Comfortable Silences
On gently falling in love with a chapter I haven't started yet.
I’ve got around forty-eight hours until my writers’ group, and I’ll admit it. I’m panicking a little. The quiet chapters are the hardest to write in so many ways, and after my daring rescue starring a VERY impressive and super realistic double pulley (if I do say so myself), these characters have to sit down, take a breather, and get to know one another.
Sea Shanty of Bog, a half-Vair, half-Manneskind young woman intent on killing the terrifying Second God to save her twin brother, has just rescued Immerlore of the Hvälesang Tribe. He is a terminally ill Nordlander far from home, and he has killed the terrifying Eighth God to buy himself more time. Gods store their immortality in their bone marrow, and he has something he really, really needs to live for.

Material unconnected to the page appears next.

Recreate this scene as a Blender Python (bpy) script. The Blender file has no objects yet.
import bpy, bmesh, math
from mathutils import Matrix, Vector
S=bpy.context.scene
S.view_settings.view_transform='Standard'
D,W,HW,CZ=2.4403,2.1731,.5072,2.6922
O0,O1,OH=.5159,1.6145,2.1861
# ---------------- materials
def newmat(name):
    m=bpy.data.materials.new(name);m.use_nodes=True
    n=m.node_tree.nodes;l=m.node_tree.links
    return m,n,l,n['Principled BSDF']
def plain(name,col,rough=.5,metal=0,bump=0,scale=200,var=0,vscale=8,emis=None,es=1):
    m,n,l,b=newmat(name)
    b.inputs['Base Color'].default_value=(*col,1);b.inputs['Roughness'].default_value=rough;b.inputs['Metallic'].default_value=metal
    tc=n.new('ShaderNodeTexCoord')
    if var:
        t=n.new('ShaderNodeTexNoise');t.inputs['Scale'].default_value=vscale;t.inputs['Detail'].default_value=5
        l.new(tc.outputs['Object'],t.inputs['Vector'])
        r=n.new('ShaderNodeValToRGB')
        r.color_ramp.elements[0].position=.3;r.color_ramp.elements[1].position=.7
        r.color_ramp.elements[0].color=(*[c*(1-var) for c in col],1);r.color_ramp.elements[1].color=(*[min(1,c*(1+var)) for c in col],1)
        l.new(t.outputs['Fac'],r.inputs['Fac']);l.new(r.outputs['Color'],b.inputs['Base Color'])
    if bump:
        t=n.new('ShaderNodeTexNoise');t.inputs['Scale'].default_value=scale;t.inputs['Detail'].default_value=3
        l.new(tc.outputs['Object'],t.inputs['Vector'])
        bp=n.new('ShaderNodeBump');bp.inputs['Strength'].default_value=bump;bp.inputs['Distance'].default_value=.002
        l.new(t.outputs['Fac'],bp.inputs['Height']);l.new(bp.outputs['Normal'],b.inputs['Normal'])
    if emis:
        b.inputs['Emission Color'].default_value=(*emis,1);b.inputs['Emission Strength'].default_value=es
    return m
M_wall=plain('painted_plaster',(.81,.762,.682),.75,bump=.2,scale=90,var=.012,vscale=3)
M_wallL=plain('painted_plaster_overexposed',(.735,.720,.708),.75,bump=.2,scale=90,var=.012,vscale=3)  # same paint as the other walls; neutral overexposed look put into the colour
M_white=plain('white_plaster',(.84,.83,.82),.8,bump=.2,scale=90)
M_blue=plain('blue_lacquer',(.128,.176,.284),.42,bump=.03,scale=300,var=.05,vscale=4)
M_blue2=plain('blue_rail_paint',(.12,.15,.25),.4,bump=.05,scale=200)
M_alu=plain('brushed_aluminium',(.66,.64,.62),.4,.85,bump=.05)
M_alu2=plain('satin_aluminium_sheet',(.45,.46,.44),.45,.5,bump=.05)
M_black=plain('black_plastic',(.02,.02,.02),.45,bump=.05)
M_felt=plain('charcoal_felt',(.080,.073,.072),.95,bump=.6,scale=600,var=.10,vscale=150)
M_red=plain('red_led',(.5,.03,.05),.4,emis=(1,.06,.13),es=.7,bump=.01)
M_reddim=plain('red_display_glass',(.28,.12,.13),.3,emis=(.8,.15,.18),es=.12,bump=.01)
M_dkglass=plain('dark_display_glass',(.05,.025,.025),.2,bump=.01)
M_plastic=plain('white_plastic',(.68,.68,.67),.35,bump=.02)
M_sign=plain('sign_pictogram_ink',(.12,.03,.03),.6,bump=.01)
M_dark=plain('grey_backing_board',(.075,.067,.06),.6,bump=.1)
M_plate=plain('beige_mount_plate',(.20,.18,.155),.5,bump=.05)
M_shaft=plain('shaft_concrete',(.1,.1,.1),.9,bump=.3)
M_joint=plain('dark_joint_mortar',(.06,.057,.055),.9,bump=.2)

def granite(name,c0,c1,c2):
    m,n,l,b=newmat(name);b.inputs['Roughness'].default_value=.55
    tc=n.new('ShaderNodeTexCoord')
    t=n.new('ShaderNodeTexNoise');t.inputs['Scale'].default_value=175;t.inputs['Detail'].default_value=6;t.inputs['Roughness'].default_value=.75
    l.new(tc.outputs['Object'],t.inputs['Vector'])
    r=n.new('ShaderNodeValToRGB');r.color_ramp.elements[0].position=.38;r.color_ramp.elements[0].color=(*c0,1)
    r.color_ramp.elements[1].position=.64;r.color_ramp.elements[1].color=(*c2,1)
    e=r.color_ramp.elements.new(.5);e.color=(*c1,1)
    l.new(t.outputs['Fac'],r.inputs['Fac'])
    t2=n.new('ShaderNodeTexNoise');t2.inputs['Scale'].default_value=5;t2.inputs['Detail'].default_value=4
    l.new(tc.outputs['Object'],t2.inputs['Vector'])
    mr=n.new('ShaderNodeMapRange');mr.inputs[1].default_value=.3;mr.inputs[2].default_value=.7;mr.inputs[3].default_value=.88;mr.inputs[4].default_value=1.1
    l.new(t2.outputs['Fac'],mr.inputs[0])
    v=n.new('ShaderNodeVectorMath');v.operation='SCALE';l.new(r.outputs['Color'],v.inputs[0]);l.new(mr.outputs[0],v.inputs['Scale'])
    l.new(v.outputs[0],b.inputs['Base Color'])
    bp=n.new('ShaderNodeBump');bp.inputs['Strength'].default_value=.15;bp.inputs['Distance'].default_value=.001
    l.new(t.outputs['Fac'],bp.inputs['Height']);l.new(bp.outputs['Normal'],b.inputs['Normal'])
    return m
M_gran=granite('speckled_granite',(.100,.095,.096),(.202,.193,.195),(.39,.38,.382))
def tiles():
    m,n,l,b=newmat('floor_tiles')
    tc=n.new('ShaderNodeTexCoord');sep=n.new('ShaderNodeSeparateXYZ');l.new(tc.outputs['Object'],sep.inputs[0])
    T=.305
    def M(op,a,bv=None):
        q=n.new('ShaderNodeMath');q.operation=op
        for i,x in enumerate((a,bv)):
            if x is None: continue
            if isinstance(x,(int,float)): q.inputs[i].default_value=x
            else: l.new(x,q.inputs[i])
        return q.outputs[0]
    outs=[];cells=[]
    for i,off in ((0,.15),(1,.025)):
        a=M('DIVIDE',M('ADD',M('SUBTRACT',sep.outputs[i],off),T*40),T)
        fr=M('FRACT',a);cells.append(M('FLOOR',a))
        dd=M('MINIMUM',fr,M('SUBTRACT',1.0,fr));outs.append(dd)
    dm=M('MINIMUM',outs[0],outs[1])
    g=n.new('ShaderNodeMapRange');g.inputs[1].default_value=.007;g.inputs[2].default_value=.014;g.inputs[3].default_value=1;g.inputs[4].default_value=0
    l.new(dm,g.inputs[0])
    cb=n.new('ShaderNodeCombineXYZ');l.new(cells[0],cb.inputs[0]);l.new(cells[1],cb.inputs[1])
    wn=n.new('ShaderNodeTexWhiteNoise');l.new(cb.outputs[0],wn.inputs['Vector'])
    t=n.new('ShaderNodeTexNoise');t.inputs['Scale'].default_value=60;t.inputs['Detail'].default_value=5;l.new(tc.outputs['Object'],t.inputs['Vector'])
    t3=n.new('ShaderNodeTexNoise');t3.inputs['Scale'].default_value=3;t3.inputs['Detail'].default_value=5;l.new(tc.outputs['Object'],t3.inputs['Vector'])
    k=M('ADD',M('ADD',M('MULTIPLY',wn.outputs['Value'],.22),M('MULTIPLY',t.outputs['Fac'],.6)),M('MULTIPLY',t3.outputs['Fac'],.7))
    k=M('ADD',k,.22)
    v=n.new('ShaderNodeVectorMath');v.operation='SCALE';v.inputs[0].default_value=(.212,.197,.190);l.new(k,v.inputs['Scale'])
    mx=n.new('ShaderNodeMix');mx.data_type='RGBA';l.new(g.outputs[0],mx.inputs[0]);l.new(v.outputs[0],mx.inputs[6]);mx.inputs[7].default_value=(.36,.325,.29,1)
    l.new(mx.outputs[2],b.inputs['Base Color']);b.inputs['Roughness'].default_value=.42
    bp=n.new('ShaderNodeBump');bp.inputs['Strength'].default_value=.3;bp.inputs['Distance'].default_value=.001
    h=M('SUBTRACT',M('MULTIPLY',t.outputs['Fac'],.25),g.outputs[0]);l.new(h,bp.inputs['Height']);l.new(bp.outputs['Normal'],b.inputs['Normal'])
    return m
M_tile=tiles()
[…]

This should be the easy part, because I’ve written this book’s middle and end. I’ve written their relationship in its later stages. I know where they end up, and how they got there. I’ve written them as lovers, their disagreements, their tenderest moments, and even the irreconcilable, unforgivable event horizon they’ll need a whole sequel to make it back from. But because my theme metamorphosed over the two-ish years I tinkered away on my first draft, I have to rework my entire beginning, and then fortify the rest so the throughline makes sense. Every draft gets better. But for me, at least, that talk after a memorable introduction is the hardest part.
My original idea to open this chapter was to have another character show up who is fully capable of single-handedly rescuing someone from a deep pit, no pulleys needed. He finds that his help is unneeded, but still wants credit for how easy it would have been to rescue Immerlore after he came all this way. It’s a very humorous beat that adds levity when the previous chapter is full of technical detail and pounding adrenaline, and establishes the clashing friction between the characters that endures throughout much of the novel’s middle stretch.
But Sea Shanty and Immerlore deserve more, in the sense that I need to establish them, early, as natural allies with great chemistry and complementary personalities. Sea Shanty is resolute but can be stubborn; Immerlore is pragmatic but distant. Sea Shanty is courageous but naive, Immerlore is clever but lacks eloquence. Sea Shanty’s destiny is divine, and Immerlore’s is cursed.
The crux of it, the very heart of everything, is this: to Sea Shanty, love means holding on, no matter what. To Immerlore, it means accepting the inevitability of letting go.
That’s the story. That’s it, that’s the book. And I need to trace it into this chapter like a gentle first kiss, a signature to be remembered later and melt into the resonance of the book’s aching final lines. This chapter will line up the shot, and another one, later in the story and already written, will land it.
“Goodbye forever” is a bitter blow. What happens, then, when someone says “no?”
I’m working backwards, and speedwriting, and contemplating another energy drink even though it’s going on 1:00 in the morning. In relative safety and comfort, two characters have to decide, “hey, you’re someone I could enjoy getting to know”. They have to find each other endearing and smile at each other’s turns of phrase. They have to grow quickly (but believably) into speaking like old friends, because in a way neither of them remember, they actually are.
This has to be the first step to eventually holding on when letting go is the other, and ultimately rejected, option. It’s a load-bearing structure; if I fail it, it will fail me when it matters most.